Sligh: Right. But you know, that something can be done.
O’Neill: Uhhuhn.
Sligh: Because that’s what you do.
O’Neill: Yeah.
Sligh: And I’m sure you seen many different types of case changes, where they were able to be handled. So, if that’s something that’s possible, and uh, only thing I need to know—
O’Neill: Okay—
Sligh: — is what I need to do to make that uh, transpire.
O’Neill: Okay. I guess I need to know from you, what exactly are you asking me to do (Laughter).
Sligh: Uh, oh boy, oh boy, oh boy. Is it just you and me?
O’Neill: Yeah, just you and me.
Sligh: You drove a car?
O’Neill: Yup. I have my own car, yup, they gave me a license....
Sligh: So, how much you owe on it?
O’Neill: Twenty-three hundred____
Sligh: All right. So, uh, as a, as a, kind and giving per son, I can help you own it.

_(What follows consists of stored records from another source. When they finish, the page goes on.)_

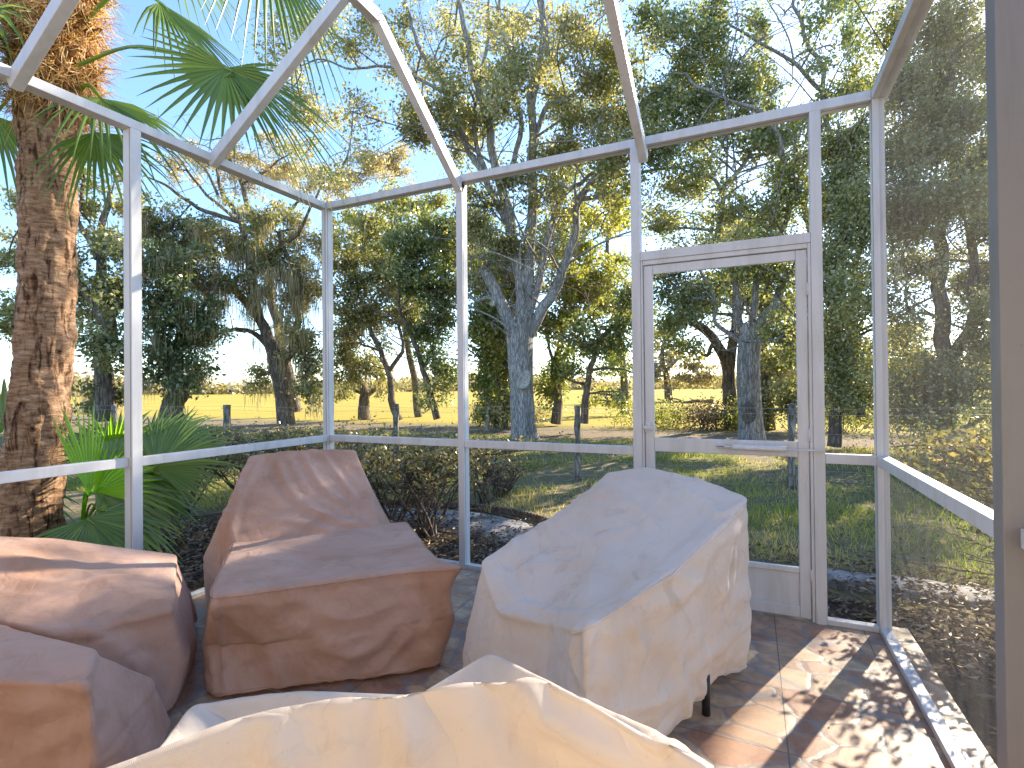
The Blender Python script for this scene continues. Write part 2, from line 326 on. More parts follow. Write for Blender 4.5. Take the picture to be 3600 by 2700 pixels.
SAND = m_simple('grey_sand', [(0.35, (0.13, 0.12, 0.11)), (0.5, (0.26, 0.25, 0.24)), (0.7, (0.42, 0.41, 0.40))], 7, 0.95, 0.6, 0.015)
tag(blob_sheet('sand_patch', [(-1.2, 1.55), (0.2, 1.85), (1.1, 1.68), (1.7, 1.25), (1.5, 1.02), (0.8, 1.1), (-0.3, 1.25)], GZ+0.03, SAND, 0.03, 9), kind='structure')
tag(blob_sheet('sand_path', [(2.9, 1.05), (3.5, 1.28), (4.3, 1.30), (5.2, 1.1), (4.9, 0.85), (3.9, 0.95)], GZ+0.03, SAND, 0.03, 11), kind='structure')
fl = MB(); fl.box((-0.14, -4.6, -0.20), (3.90, 0.12, 0.0)); tag(fl.build('patio_floor', m_floor()), kind='structure')
# ================================================================ screen enclosure
H, HR = 2.785, 0.921
enc = thing('screen_enclosure', (0, 0, 0), 'white aluminium screened patio enclosure with sloping roof bars, chair rail and door', 'patio enclosure')
def part(mb, name, parent, mat=WHITE, bevel=0.003): return mb.build(name, mat, parent, bevel)
def post(x0, x1, y0, y1, z1=H, z0=0.0, foot=True):
    b = MB(); b.box((x0, y0, z0), (x1, y1, z1))
    if foot: b.box((x0+0.006, y0-0.0035, 0.0), (x1-0.006, y0-0.0005, 0.07))
    return part(b, 'post', enc)
post(-0.050, 0, 0, 0.075)                       # back left corner
post(1.235, 1.285, 0, 0.075)
post(2.493, 2.547, 0, 0.075); post(3.468, 3.522, 0, 0.075)
post(3.755, 3.808, 0, 0.075)
post(-0.075, 0, -1.485, -1.43)
post(-0.075, 0, -3.05, -3.0)
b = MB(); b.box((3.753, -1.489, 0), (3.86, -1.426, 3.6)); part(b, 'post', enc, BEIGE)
b = MB(); b.box((3.7525, -1.4865, 0), (3.7532, -1.4285, 3.6)); 
# eave beams
b = MB(); b.box((0.003, 0.001, H), (3.752, 0.077, H+0.052)); part(b, 'eave_beam', enc)
b = MB(); b.box((-0.078, -4.6, H), (0.0, 0.078, H+0.052)); part(b, 'eave_beam', enc)
b = MB(); b.box((3.753, -4.6, H), (3.828, 0.078, H+0.052)); part(b, 'eave_beam', enc)
# chair rails
def rail(a, c): b = MB(); b.box(a, c); return part(b, 'chair_rail', enc)
rail((0.0005, 0.022, HR-0.052), (1.2345, 0.072, HR)); rail((1.2855, 0.004, HR-0.052), (2.4925, 0.054, HR)); rail((3.5225, 0.004, HR-0.052), (3.7545, 0.054, HR))
rail((-0.053, -1.4295, HR-0.052), (-0.003, -0.0005, HR)); rail((-0.080, -2.9995, HR-0.052), (-0.030, -1.4855, HR)); rail((-0.080, -4.5, HR-0.052), (-0.030, -3.0505, HR))
rail((3.757, -1.4255, HR-0.052), (3.807, -0.0005, HR)); rail((3.786, -4.4, HR-0.052), (3.836, -1.4895, HR))
# rubber splines that hold the screen
SPL = m_simple('rubber_spline', [(0.3, (0.10, 0.10, 0.105)), (0.7, (0.20, 0.20, 0.21))], 30, 0.6, 0.1)
def spline(a, c): q = MB(); q.box(a, c); q.build('spline', SPL, enc)
for x_ in (0.0, 1.234, 1.285, 2.492, 3.522, 3.754): spline((x_, 0.013, 0.032), (x_+0.001, 0.0165, HR-0.053)); spline((x_, 0.013, HR+0.001), (x_+0.001, 0.0165, H-0.001))
for y_ in (-1.43, -1.486, -0.001): spline((-0.0155, y_, 0.032), (-0.012, y_+0.001, HR-0.053)); spline((-0.0155, y_, HR+0.001), (-0.012, y_+0.001, H-0.001))
for a_, c_ in ((0.002, 1.233), (1.287, 2.491), (2.549, 3.466), (3.524, 3.753)): spline((a_, 0.030, H-0.001), (c_, 0.0335, H))
# base plates
def plate(a, c): b = MB(); b.box(a, c); return part(b, 'base_plate', enc)
plate((0.0005, 0.0, 0.001), (1.2345, 0.05, 0.03)); plate((1.2855, 0.0, 0.001), (2.4925, 0.05, 0.03)); plate((3.5225, 0.0, 0.001), (3.7545, 0.05, 0.03))
plate((-0.051, -1.4295, 0.001), (-0.001, -0.0005, 0.03)); plate((-0.051, -4.5, 0.001), (-0.001, -1.4855, 0.03)); plate((3.757, -1.4255, 0.001), (3.807, -0.0005, 0.03))
# screws on plates and rafters
SCREWM = m_simple('screw_head', [(0.3, (0.35, 0.34, 0.33)), (0.7, (0.55, 0.54, 0.52))], 50, 0.35, 0.1)
def screw(p, nrm=(0, 0, 1), r=0.005):
    nrm = np.array(nrm, float); nrm /= np.linalg.norm(nrm); p = np.array(p, float)
    sc = MB(); V, F = tube_arrays(np.array([p, p+nrm*0.0025]), np.array([r, r*0.7]), 8); sc.add(V, [tuple(f) for f in F], True); sc.f.append(tuple(8+i for i in range(8))); sc.sm.append(False); sc.build('screw', SCREWM, enc)
for y in (-0.12, -0.46, -0.80, -1.14): screw((3.782, y, 0.03))
for x in (3.56, 3.70): screw((x, 0.025, 0.03))
for x in (3.770, 3.794): screw((x, 0.0, 0.05), (0, -1, 0))
# roof bars
def rafter(p, q, w=0.05, h=0.075, side=(1, 0, 0)):
    p, q = np.array(p), np.array(q); d = (q-p)/np.linalg.norm(q-p); up = np.cross(side, d); b = MB(); b.bar(p, q, side, up, w, h); return b
kB = np.array([1.26, -0.90, 3.40])
rb = rafter((1.26, 0.03, 2.735), kB); rb.bar(kB+np.array([0, 0.012, 0.0]), (1.26, -4.6, 3.42), (1, 0, 0), (0, 0, 1), 0.0495, 0.0745); part(rb, 'rafter', enc)
for k in range(9): a = (k % 3)*0.022; c_ = (k//3)*0.022; screw((1.286, -0.86-a-c_*0.3, 3.372+c_), (1, 0, 0), 0.004)
for t in (0.05, 0.3, 0.55, 0.8):
    p = np.array((1.26, 0.03, 2.735))*(1-t)+kB*t; screw((1.26, p[1]-0.031, p[2]-0.03), (0, -0.62, -0.79), 0.004)
pD, qD = np.array((2.575, 0.02, 2.71)), np.array((2.575, -0.90, 3.175))
rb = rafter(pD, qD); rb.bar(qD, (2.575, -4.6, 3.42), (1, 0, 0), (0, 0.1, 1), 0.0495, 0.0745); part(rb, 'rafter', enc)
for t in (0.06, 0.22, 0.42, 0.62, 0.8): p = pD*(1-t)+qD*t; screw((2.585, p[1]-0.018, p[2]-0.034), (0, -0.45, -0.9), 0.004)
rb = rafter((-0.03, -0.979, 2.785), (1.20, -0.979, 3.597), 0.05, 0.075, (0, 1, 0)); part(rb, 'rafter', enc)
rb = rafter((-0.03, -1.985, 2.770), (1.30, -1.985, 3.55), 0.05, 0.075, (0, 1, 0)); part(rb, 'rafter', enc)
# insect screen, seen where one looks along it on the right-hand wall
n = NT('insect_screen'); tr = n.n('ShaderNodeBsdfTransparent'); df = n.n('ShaderNodeBsdfDiffuse'); df.inputs[0].default_value = (0.17, 0.165, 0.16, 1)
tl = n.n('ShaderNodeBsdfTranslucent'); tl.inputs[0].default_value = (0.22, 0.20, 0.18, 1); mm = n.n('ShaderNodeMixShader'); mm.inputs[0].default_value = 0.5; n.l(df.outputs[0], mm.inputs[1]); n.l(tl.outputs[0], mm.inputs[2])
v = n.coord((1, 9, 1.0)); ns = n.noise(1.6, 3, 0.6, v); mr = n.ramp(ns.outputs[0], [(0.35, (0.16, 0.16, 0.16)), (0.7, (0.34, 0.34, 0.34))])
mx = n.n('ShaderNodeMixShader'); n.l(mr, mx.inputs[0]); n.l(tr.outputs[0], mx.inputs[1]); n.l(mm.outputs[0], mx.inputs[2]); SCREEN = n.done(mx.outputs[0])
def screen(x, y0, y1, z0, z1):
    me = bpy.data.meshes.new('screen_panel'); me.from_pydata([(x, y0, z0), (x, y1, z0), (x, y1, z1), (x, y0, z1)], [], [(0, 1, 2, 3)]); return link('screen_panel', me, SCREEN, enc)
screen(3.782, -1.425, -0.001, 0.031, HR-0.053); screen(3.782, -1.425, -0.001, HR+0.001, H-0.001)
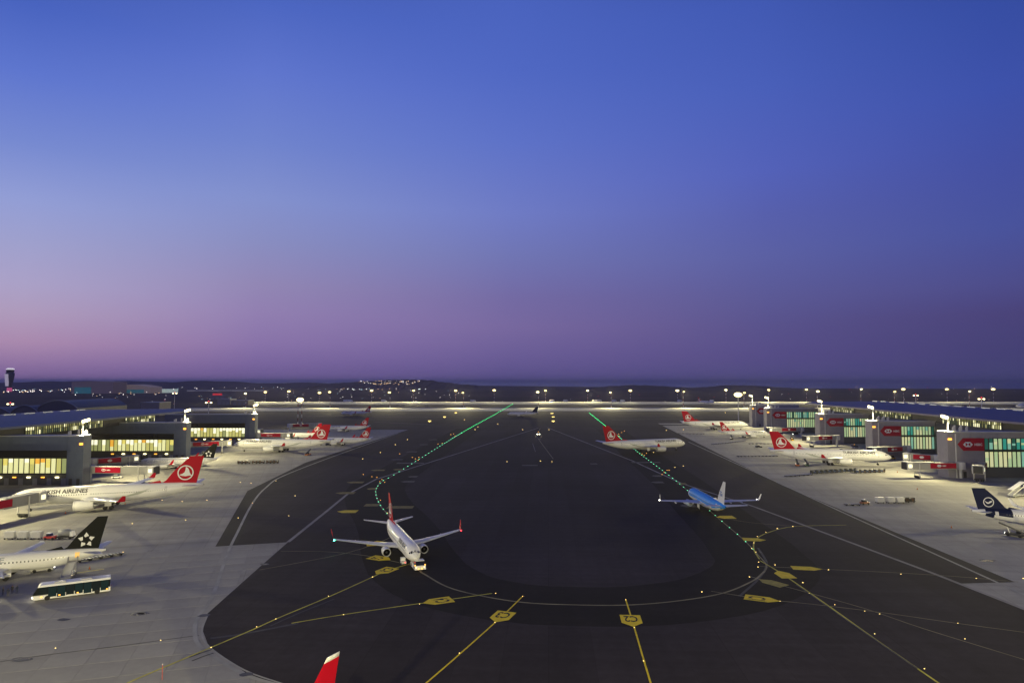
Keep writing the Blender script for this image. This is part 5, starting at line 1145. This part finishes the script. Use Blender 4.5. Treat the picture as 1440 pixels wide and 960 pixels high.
HB = mat('hangar_beige_glow', (.26, .20, .24), .7, emit=(.5, .36, .42), estr=.05)  # light on the hangar wall, put into its colour as faint glow
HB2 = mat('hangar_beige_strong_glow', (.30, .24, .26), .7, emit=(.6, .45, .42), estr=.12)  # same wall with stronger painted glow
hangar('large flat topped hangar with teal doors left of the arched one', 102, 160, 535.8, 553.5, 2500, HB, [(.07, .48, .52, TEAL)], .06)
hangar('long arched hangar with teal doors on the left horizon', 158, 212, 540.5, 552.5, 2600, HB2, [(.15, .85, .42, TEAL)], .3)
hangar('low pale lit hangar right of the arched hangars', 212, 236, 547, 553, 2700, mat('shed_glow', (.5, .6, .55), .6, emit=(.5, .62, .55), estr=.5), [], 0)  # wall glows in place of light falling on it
def block(label, px0, px1, ytop, Y, m, cat='building', depth=30, sign=None, group='low buildings beyond the left apron'):
    x0, x1 = far(px0, Y), far(px1, Y); z1 = CAM_H + (HORIZON - ytop) * Y / F_PX; t = thing('cargo_building', label, cat, ((x0 + x1) / 2, Y, 0), 0, group); w = (x1 - x0) / 2
    b = MB(); b.box(-w, w, 0, depth, -1, z1); b.build('walls', m, t); b = MB(); b.box(-w - .5, w + .5, -.5, depth + .5, z1, z1 + .6); b.build('roof', GREYP, t)
    for i in range(3):
        b = MB(); b.box(-w + w * (.2 + .62 * i), -w + w * (.55 + .62 * i), -.2, .1, .2, z1 * .55); b.build('door', GREYP, t)
    if sign:
        b = MB(); b.box(-w * .6, w * .6, -.6, -.25, z1 + .8, z1 + 5.5); b.build('roof_sign', mat('sign_red', (.5, .02, .03), emit=(.8, .03, .05), estr=.5), t)
    return t
SH = mat('shed_grey', (.25, .24, .26), .7)
block('pale box building beside scaffolding below the left horizon', 307, 325, 561, 1300, mat('shed_pale', (.30, .29, .31), .7))
block('low building with long red roof sign left of the far apron', 296, 318, 556, 1700, SH, sign=True)
block('low pale building right of the pale box building', 327, 350, 563, 1290, mat('shed_warm', (.35, .32, .26), .7))
block('dark low building with blue light behind the left roof', 200, 226, 566, 900, SH)
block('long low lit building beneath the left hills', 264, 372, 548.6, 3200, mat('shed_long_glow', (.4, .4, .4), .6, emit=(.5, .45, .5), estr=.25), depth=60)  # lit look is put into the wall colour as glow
# vaulted roofs beyond the left hall
t = thing('vaulted_terminal', 'dark terminal roof of three low vaults behind the left hall', 'terminal', (-420, 540, 0))
for k, (px0, px1, yt) in enumerate(((-30, 20, 572.5), (18, 57, 570), (56, 111, 563))):
    x0, x1 = far(px0, 540) + 420, far(px1, 540) + 420; zt = CAM_H + (HORIZON - yt) * 540 / F_PX; n = 14
    ring_ = [(x0 + (x1 - x0) * i / n, (zt - 6) + 6 * math.sin(math.pi * i / n) ** .8) for i in range(n + 1)]
    b = MB(); b.rings([[(x0, yy, 0)] + [(u, yy, w) for u, w in ring_] + [(x1, yy, 0)] for yy in (0, 70)]); b.build('vault', mat('vault_dark', (.05, .065, .12), .5), t)
    b = MB(); b.rings([[(u, -.8, w) for u, w in ring_] + [(u, -.8, w + .6) for u, w in reversed(ring_)], [(u, .5, w) for u, w in ring_] + [(u, .5, w + .6) for u, w in reversed(ring_)]]); b.build('vault_edge', mat('vault_edge', (.22, .24, .3), .5), t)
# small parked trucks and aircraft along the far apron
for k, px in enumerate((487, 493, 540, 665, 776, 795, 836, 842, 863, 875, 955, 1000)):
    Y = 1506; x = far(px, Y); t = thing('far_truck', 'tiny pale truck on the farthest bright apron, %s from the left' % nth(k), 'truck', (x, Y, 0), .05 * k, 'tiny trucks on the farthest apron')
    b = MB(); b.box(-5, 3, -1.5, 1.5, .8, 4.6); b.build('cargo_box', WHITE, t); b = MB(); b.box(3.2, 5.4, -1.4, 1.4, .8, 3.6); b.build('cab', WHITE, t)
    wheel_set(t, [(4, 1.3), (4, -1.3), (-3, 1.3), (-3, -1.3)], .6, .4)
    if k % 3 != 1: lights(t, [(5.5, 0, 1.6)], HEADL, 'headlight', .7)
# town and airfield lights
def light_field(name, label, areas, m_list, seed):
    rnd = random.Random(seed); b = MB()
    for (x0, x1, y0, y1, n, Y, h, r) in areas:
        for _ in range(n):
            px, py = rnd.uniform(x0, x1), rnd.uniform(y0, y1)
            if h is None: yy = min(6500, max(900, CAM_H * F_PX / (py - HORIZON + .01))); z = rnd.uniform(2, 8); yy = (CAM_H - z) * F_PX / max(2.2, py - HORIZON)
            else: yy = Y; z = CAM_H + (HORIZON - py) * Y / F_PX
            s_ = yy * .00032 * r * rnd.uniform(.6, 1.3); b.cur = rnd.choice(range(len(m_list))); x = far(px, yy)
            b.add([(x, yy, z + s_), (x + s_, yy, z), (x, yy + s_, z), (x - s_, yy, z), (x, yy - s_, z), (x, yy, z - s_)], [(0, 1, 2), (0, 2, 3), (0, 3, 4), (0, 4, 1), (5, 2, 1), (5, 3, 2), (5, 4, 3), (5, 1, 4)])
    o = b.build(name, m_list, None, fix=False); o['kind'] = 'stuff'; o['label'] = label; return o
TW = mat('town_white', (1, 1, 1), emit=(1, .92, .82), estr=5); TO = mat('town_orange', (1, .7, .4), emit=(1, .62, .28), estr=3.5); TB = mat('town_teal', (.6, 1, 1), emit=(.6, .9, 1), estr=3); TR = mat('town_red', (1, .1, .1), emit=(1, .06, .06), estr=3)
light_field('town_lights', 'tiny white and orange lights scattered under the left hills', [(18, 105, 546, 551, 34, 0, None, 1.5), (0, 40, 548, 552, 10, 0, None, 1.6), (105, 240, 549, 555, 24, 0, None, 1.3), (240, 400, 541.5, 547, 30, 0, None, 1.2), (130, 420, 555, 568, 34, 0, None, .9), (400, 660, 546, 560, 50, 0, None, .8), (480, 600, 546, 548, 22, 0, None, 1.1)], [TW, TW, TW, TO, TB], 5)
light_field('hill_lights', 'warm lights of a village on the hill left of centre', [(505, 590, 535, 540.5, 60, 3950, 1, 1.2)], [TO, TO, TW], 6)
light_field('airfield_lights', 'tiny lights scattered over the dark airfield on the right', [(660, 1000, 553, 566, 22, 0, None, .6), (1000, 1440, 550, 563, 26, 0, None, .7), (1180, 1400, 543, 548, 10, 0, None, .9), (205, 240, 556, 568, 5, 0, None, 1.0)], [TW, TO, TW, TR], 8)
# ------------------------------------------------------------------ evening haze: one even volume of air over the whole place
b = MB(); b.box(-59000, 59000, -1500, 59000, -40, 140)
hz = b.build('haze', None, None); hz.data.materials.clear()
hm = bpy.data.materials.new('haze_air'); hm.use_nodes = True; nt = hm.node_tree; nt.nodes.remove(nt.nodes['Principled BSDF'])
pv = nt.nodes.new('ShaderNodeVolumePrincipled'); pv.inputs['Color'].default_value = (.86, .80, .92, 1); pv.inputs['Density'].default_value = 4.5e-5; pv.inputs['Anisotropy'].default_value = .3
nt.links.new(pv.outputs[0], nt.nodes['Material Output'].inputs['Volume']); hz.data.materials.append(hm); hz['kind'] = 'stuff'; hz['label'] = 'thin violet evening haze over the airfield'
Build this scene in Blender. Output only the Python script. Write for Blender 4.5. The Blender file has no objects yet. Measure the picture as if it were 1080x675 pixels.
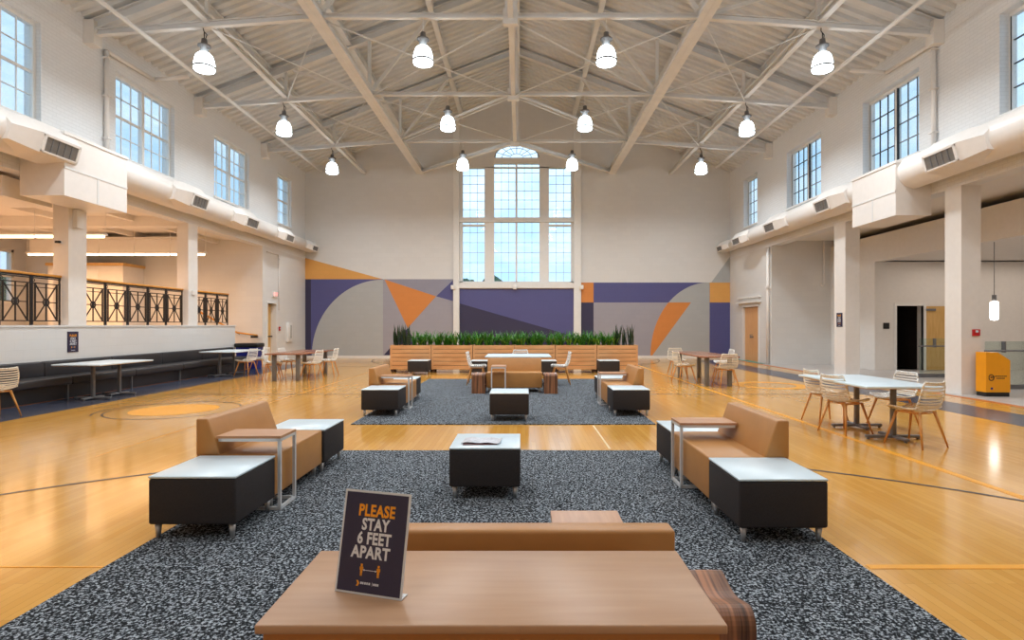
import bpy, bmesh, math, random
from mathutils import Vector, Matrix
random.seed(7)
PI = math.pi
C = bpy.context.scene.collection
XL, XR, YB, YN, CX = -9.88, 9.53, 26.0, -4.0, -0.22
EAVE, RIDGE, RX = 8.45, 12.16, -0.17

# ------------------------------------------------------------------ materials
def nodes_of(name):
    m = bpy.data.materials.new(name); m.use_nodes = True
    nt = m.node_tree; b = nt.nodes['Principled BSDF']
    return m, nt, b
def lin(c):
    return tuple(((x/255)/12.92 if x/255 <= 0.04045 else ((x/255+0.055)/1.055)**2.4) for x in c) + (1.0,)
def mat(name, rgb, rough=0.5, metal=0.0, var=0.0, vscale=8.0, bump=0.0, bscale=200.0, spec=0.5, coat=0.0):
    m, nt, b = nodes_of(name)
    col = lin(rgb)
    b.inputs['Base Color'].default_value = col
    b.inputs['Roughness'].default_value = rough
    b.inputs['Metallic'].default_value = metal
    b.inputs['Specular IOR Level'].default_value = spec
    b.inputs['Coat Weight'].default_value = coat
    tc = nt.nodes.new('ShaderNodeTexCoord')
    if var > 0:
        n = nt.nodes.new('ShaderNodeTexNoise'); n.inputs['Scale'].default_value = vscale; n.inputs['Detail'].default_value = 4
        nt.links.new(tc.outputs['Object'], n.inputs['Vector'])
        r = nt.nodes.new('ShaderNodeValToRGB')
        r.color_ramp.elements[0].position = 0.3; r.color_ramp.elements[1].position = 0.7
        r.color_ramp.elements[0].color = tuple(x*(1-var) for x in col[:3]) + (1,)
        r.color_ramp.elements[1].color = tuple(min(1, x*(1+var)) for x in col[:3]) + (1,)
        nt.links.new(n.outputs['Fac'], r.inputs['Fac']); nt.links.new(r.outputs['Color'], b.inputs['Base Color'])
    if bump > 0:
        n2 = nt.nodes.new('ShaderNodeTexNoise'); n2.inputs['Scale'].default_value = bscale
        nt.links.new(tc.outputs['Object'], n2.inputs['Vector'])
        bp = nt.nodes.new('ShaderNodeBump'); bp.inputs['Strength'].default_value = bump; bp.inputs['Distance'].default_value = 0.003
        nt.links.new(n2.outputs['Fac'], bp.inputs['Height']); nt.links.new(bp.outputs['Normal'], b.inputs['Normal'])
    return m
def brick_mat(name, rgb, rough=0.55, bw=0.21, bh=0.078, strength=0.5, mort=0.008, dark=0.9):
    m, nt, b = nodes_of(name)
    tc = nt.nodes.new('ShaderNodeTexCoord'); s = nt.nodes.new('ShaderNodeSeparateXYZ')
    nt.links.new(tc.outputs['Object'], s.inputs[0])
    ad = nt.nodes.new('ShaderNodeMath'); ad.operation = 'ADD'
    nt.links.new(s.outputs['X'], ad.inputs[0]); nt.links.new(s.outputs['Y'], ad.inputs[1])
    cb = nt.nodes.new('ShaderNodeCombineXYZ'); nt.links.new(ad.outputs[0], cb.inputs['X']); nt.links.new(s.outputs['Z'], cb.inputs['Y'])
    br = nt.nodes.new('ShaderNodeTexBrick'); br.inputs['Scale'].default_value = 1.0
    br.inputs['Brick Width'].default_value = bw; br.inputs['Row Height'].default_value = bh
    br.inputs['Mortar Size'].default_value = mort; br.inputs['Mortar Smooth'].default_value = 0.4
    c = lin(rgb)
    br.inputs['Color1'].default_value = c
    br.inputs['Color2'].default_value = tuple(x*0.97 for x in c[:3])+(1,)
    br.inputs['Mortar'].default_value = tuple(x*dark for x in c[:3])+(1,)
    nt.links.new(cb.outputs[0], br.inputs['Vector']); nt.links.new(br.outputs['Color'], b.inputs['Base Color'])
    bp = nt.nodes.new('ShaderNodeBump'); bp.invert = True; bp.inputs['Strength'].default_value = strength; bp.inputs['Distance'].default_value = 0.006
    nt.links.new(br.outputs['Fac'], bp.inputs['Height']); nt.links.new(bp.outputs['Normal'], b.inputs['Normal'])
    b.inputs['Roughness'].default_value = rough
    return m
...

These are not the words of an overwhelmed wary innocent whose will to obey the law has been overborne by the implanting of a criminal design not his own. A jury should not be permitted to speculate on that possibility as the district court quite properly concluded.
In conclusion, I venture that the majority has been led astray from the proper entrapment analysis by an undue absorption with *769and apparent outrage at the objective nature of O’Neill’s conduct — to the point of suggesting that it amounted to the “crime of an overzealous bureaucrat.” Op. at 12. The Supreme Court long ago in Sorrells specifically rejected, as decisive of the entrapment issue, the objective purity or impurity of the Government’s conduct. See Sorrells, 287 U.S. at 441, 53 S.Ct. at 212. The specific motivation for O’Neill’s conduct, whether prompted by her attendance at a bribery seminar, or by innate zeal, or vigor, or whatever, is irrelevant under federal-entrapment doctrine as I understand it. Accordingly, I think that the district court, properly recognizing this, rightly declined to allow in the proffered evidence of O’Neill’s attendance at the seminar.
I would affirm the conviction for this conceded violation of the federal bribery statute.